_Material to process_
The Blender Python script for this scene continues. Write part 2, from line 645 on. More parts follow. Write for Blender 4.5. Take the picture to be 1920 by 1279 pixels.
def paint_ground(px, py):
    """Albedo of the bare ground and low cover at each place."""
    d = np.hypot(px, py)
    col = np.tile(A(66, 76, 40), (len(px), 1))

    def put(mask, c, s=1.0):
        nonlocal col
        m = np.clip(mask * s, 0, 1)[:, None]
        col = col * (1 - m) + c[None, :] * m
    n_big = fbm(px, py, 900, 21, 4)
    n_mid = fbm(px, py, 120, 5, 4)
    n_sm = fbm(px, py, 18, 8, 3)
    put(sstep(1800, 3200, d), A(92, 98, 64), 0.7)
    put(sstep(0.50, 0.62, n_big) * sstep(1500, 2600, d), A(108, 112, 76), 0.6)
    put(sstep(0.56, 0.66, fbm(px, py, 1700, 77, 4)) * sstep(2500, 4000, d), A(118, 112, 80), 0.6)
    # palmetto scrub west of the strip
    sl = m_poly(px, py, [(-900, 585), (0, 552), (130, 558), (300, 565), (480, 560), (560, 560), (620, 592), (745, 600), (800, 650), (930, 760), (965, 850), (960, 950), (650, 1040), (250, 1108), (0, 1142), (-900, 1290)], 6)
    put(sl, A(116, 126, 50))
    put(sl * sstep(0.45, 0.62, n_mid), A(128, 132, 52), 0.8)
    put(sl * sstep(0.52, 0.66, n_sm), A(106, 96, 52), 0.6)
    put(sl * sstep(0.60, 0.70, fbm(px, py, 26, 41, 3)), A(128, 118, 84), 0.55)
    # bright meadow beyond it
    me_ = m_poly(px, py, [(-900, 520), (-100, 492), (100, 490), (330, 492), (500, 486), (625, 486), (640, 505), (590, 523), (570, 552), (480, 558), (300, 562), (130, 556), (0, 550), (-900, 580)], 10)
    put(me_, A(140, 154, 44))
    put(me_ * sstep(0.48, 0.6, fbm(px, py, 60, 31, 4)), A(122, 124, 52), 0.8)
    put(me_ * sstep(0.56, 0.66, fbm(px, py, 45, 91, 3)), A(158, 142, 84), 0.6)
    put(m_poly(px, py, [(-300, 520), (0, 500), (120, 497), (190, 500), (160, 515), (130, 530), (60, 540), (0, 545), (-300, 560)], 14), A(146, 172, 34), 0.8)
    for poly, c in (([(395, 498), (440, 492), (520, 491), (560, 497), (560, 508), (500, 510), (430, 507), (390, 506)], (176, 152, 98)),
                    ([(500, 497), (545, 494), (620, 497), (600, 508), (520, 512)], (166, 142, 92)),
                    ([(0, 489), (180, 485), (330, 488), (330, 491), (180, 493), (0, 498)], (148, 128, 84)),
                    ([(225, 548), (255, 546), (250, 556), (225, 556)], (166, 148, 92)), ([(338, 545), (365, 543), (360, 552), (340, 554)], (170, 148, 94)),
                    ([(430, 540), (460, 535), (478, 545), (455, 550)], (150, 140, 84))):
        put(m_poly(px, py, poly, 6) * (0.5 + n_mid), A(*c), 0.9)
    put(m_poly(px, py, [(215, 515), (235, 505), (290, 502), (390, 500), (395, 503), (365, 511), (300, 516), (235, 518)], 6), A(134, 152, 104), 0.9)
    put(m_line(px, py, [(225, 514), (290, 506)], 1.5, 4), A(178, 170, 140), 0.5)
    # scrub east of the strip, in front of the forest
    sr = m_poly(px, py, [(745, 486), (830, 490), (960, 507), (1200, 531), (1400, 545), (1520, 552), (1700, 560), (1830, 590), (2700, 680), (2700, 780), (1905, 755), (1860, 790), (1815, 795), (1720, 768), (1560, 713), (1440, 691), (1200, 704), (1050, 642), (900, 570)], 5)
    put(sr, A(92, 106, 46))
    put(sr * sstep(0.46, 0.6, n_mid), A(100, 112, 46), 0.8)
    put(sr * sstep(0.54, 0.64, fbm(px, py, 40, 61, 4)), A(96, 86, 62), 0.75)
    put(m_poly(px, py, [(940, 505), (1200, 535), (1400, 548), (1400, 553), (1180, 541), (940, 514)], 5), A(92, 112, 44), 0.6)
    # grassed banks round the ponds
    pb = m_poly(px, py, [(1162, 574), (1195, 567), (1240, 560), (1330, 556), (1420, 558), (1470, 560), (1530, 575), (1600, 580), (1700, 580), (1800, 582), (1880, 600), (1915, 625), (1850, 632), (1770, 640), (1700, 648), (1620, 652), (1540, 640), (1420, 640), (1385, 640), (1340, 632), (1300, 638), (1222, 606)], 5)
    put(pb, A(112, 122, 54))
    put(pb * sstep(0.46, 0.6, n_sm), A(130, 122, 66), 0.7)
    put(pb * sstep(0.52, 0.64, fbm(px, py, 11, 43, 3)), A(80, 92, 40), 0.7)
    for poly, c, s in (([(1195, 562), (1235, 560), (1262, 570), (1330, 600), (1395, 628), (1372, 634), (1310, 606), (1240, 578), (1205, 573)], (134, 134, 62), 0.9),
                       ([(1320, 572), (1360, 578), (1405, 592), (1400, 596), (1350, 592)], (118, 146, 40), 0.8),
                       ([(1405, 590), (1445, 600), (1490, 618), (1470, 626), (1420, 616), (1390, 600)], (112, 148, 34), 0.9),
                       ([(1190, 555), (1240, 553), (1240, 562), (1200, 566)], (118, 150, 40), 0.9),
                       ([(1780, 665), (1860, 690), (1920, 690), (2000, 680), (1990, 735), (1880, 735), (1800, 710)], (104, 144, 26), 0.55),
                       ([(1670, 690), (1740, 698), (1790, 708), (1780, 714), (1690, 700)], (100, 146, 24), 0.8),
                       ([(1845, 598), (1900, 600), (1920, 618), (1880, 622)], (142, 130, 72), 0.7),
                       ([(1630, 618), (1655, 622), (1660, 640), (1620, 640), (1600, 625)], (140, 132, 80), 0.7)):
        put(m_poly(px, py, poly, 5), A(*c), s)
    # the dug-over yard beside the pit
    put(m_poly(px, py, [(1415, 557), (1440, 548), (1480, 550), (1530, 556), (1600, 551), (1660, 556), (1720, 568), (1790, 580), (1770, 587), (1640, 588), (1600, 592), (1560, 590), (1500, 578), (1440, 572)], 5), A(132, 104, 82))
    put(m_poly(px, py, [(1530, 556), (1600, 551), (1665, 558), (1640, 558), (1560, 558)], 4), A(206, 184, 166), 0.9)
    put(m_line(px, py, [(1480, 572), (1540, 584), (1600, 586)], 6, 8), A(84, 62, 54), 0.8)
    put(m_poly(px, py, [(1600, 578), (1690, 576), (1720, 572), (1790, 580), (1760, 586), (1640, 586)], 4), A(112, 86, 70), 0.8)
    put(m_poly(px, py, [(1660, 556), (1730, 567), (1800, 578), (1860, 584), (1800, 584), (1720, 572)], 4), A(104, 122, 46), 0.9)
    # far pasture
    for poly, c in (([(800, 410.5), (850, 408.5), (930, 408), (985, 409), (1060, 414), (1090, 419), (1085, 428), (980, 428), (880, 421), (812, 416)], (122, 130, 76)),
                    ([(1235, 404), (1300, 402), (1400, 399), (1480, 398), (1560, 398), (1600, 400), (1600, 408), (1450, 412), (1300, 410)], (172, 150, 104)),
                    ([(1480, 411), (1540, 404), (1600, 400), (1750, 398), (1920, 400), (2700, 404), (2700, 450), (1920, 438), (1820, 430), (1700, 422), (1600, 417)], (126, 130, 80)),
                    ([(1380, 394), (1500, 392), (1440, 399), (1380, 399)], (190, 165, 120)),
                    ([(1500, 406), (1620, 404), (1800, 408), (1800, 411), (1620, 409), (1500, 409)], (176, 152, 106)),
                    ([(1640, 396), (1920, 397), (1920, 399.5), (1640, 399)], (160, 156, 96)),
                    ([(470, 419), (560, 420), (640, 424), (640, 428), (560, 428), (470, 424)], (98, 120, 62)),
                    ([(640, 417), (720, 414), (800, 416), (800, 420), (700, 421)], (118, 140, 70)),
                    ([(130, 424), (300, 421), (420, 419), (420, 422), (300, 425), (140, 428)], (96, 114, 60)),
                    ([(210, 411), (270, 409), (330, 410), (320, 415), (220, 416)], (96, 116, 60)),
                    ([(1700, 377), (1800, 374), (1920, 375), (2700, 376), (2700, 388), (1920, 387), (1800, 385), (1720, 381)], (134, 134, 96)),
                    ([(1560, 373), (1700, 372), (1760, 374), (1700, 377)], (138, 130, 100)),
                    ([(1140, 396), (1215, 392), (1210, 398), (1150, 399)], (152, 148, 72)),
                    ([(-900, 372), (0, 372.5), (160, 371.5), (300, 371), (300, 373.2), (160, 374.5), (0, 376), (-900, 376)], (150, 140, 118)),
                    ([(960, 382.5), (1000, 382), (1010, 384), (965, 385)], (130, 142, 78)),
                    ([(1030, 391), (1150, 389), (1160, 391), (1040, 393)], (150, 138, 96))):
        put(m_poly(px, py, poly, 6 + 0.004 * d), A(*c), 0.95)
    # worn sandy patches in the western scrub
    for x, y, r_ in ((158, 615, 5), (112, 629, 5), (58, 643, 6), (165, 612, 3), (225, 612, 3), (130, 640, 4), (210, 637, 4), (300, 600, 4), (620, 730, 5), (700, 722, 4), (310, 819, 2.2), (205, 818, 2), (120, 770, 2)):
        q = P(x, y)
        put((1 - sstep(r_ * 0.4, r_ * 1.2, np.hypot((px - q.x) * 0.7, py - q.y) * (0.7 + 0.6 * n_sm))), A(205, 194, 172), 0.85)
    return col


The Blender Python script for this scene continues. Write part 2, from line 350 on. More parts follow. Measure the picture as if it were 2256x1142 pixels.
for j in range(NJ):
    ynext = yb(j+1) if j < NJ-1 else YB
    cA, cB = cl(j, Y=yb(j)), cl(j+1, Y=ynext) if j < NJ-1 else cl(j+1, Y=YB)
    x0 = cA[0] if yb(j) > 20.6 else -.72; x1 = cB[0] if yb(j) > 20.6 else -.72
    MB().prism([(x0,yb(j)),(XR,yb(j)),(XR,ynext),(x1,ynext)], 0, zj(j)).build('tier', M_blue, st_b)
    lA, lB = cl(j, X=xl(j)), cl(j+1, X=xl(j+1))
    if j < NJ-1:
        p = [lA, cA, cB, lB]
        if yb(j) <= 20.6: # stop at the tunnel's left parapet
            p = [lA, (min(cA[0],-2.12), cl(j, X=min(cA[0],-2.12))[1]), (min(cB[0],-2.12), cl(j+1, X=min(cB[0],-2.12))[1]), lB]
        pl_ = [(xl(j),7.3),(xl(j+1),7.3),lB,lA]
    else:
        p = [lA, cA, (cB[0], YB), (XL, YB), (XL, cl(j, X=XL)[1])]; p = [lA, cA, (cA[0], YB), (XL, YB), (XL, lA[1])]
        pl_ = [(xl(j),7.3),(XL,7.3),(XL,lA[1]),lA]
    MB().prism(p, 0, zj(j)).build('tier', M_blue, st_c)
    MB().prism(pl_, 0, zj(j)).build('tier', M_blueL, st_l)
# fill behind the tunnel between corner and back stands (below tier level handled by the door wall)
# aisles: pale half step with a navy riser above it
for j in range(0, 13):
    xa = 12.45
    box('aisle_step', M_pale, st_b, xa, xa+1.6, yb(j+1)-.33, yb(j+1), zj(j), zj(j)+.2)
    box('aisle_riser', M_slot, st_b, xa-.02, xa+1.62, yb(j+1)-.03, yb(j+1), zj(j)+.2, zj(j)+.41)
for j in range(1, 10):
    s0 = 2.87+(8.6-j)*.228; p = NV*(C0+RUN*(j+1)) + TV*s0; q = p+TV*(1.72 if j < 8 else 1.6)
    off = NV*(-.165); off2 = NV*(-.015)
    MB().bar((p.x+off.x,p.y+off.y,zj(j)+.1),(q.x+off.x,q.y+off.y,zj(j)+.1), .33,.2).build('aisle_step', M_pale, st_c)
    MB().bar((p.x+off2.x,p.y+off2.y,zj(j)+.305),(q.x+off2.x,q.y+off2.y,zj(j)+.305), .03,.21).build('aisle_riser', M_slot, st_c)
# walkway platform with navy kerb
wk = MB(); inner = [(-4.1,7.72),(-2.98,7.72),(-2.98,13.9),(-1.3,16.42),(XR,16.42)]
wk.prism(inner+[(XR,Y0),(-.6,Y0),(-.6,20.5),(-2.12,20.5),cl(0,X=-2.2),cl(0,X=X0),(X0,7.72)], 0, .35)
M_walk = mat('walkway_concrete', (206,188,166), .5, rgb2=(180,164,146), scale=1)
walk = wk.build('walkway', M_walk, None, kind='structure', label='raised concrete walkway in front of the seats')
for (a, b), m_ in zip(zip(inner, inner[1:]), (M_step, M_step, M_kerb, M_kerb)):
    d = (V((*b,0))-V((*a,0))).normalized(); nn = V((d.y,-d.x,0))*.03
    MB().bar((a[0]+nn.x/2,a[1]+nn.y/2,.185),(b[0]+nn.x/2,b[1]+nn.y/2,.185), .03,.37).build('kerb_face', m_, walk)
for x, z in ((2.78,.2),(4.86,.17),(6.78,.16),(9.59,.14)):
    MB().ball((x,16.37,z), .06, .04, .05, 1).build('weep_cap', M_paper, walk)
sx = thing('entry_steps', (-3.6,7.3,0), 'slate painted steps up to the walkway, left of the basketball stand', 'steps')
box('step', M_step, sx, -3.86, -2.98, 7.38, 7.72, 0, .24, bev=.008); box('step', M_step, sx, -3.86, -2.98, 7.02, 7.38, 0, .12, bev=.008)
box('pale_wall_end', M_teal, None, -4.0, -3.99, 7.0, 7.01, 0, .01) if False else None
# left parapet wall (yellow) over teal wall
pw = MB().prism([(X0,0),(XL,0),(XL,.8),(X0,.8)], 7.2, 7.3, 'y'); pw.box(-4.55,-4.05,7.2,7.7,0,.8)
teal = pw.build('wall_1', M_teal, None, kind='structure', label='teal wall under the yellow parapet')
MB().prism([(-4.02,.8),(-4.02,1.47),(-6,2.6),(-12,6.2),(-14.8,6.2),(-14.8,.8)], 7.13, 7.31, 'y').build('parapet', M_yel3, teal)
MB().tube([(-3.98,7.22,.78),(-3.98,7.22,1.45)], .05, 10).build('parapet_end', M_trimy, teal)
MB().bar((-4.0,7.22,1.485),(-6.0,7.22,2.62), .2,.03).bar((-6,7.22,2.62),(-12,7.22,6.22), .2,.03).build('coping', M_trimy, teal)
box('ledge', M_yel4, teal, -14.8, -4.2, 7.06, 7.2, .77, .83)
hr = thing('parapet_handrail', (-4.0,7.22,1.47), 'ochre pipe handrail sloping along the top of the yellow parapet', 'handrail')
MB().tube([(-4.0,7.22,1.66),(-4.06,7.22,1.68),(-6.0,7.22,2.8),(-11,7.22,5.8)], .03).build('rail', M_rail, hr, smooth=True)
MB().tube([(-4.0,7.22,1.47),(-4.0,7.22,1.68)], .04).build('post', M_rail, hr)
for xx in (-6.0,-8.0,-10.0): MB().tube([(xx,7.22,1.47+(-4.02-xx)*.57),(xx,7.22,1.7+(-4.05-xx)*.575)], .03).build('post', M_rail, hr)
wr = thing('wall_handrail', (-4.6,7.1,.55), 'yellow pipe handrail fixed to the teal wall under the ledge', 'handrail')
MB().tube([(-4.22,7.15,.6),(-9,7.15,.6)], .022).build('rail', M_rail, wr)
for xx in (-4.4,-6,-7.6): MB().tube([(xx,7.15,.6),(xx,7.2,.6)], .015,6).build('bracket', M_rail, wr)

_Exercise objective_
Quote every line from the beginning of the entries up to and including the line that contains "col = np.tile(A(66, 76, 40), (len(px), 1))".

_Expected output_
The Blender Python script for this scene continues. Write part 2, from line 645 on. More parts follow. Write for Blender 4.5. Take the picture to be 1920 by 1279 pixels.
def paint_ground(px, py):
    """Albedo of the bare ground and low cover at each place."""
    d = np.hypot(px, py)
    col = np.tile(A(66, 76, 40), (len(px), 1))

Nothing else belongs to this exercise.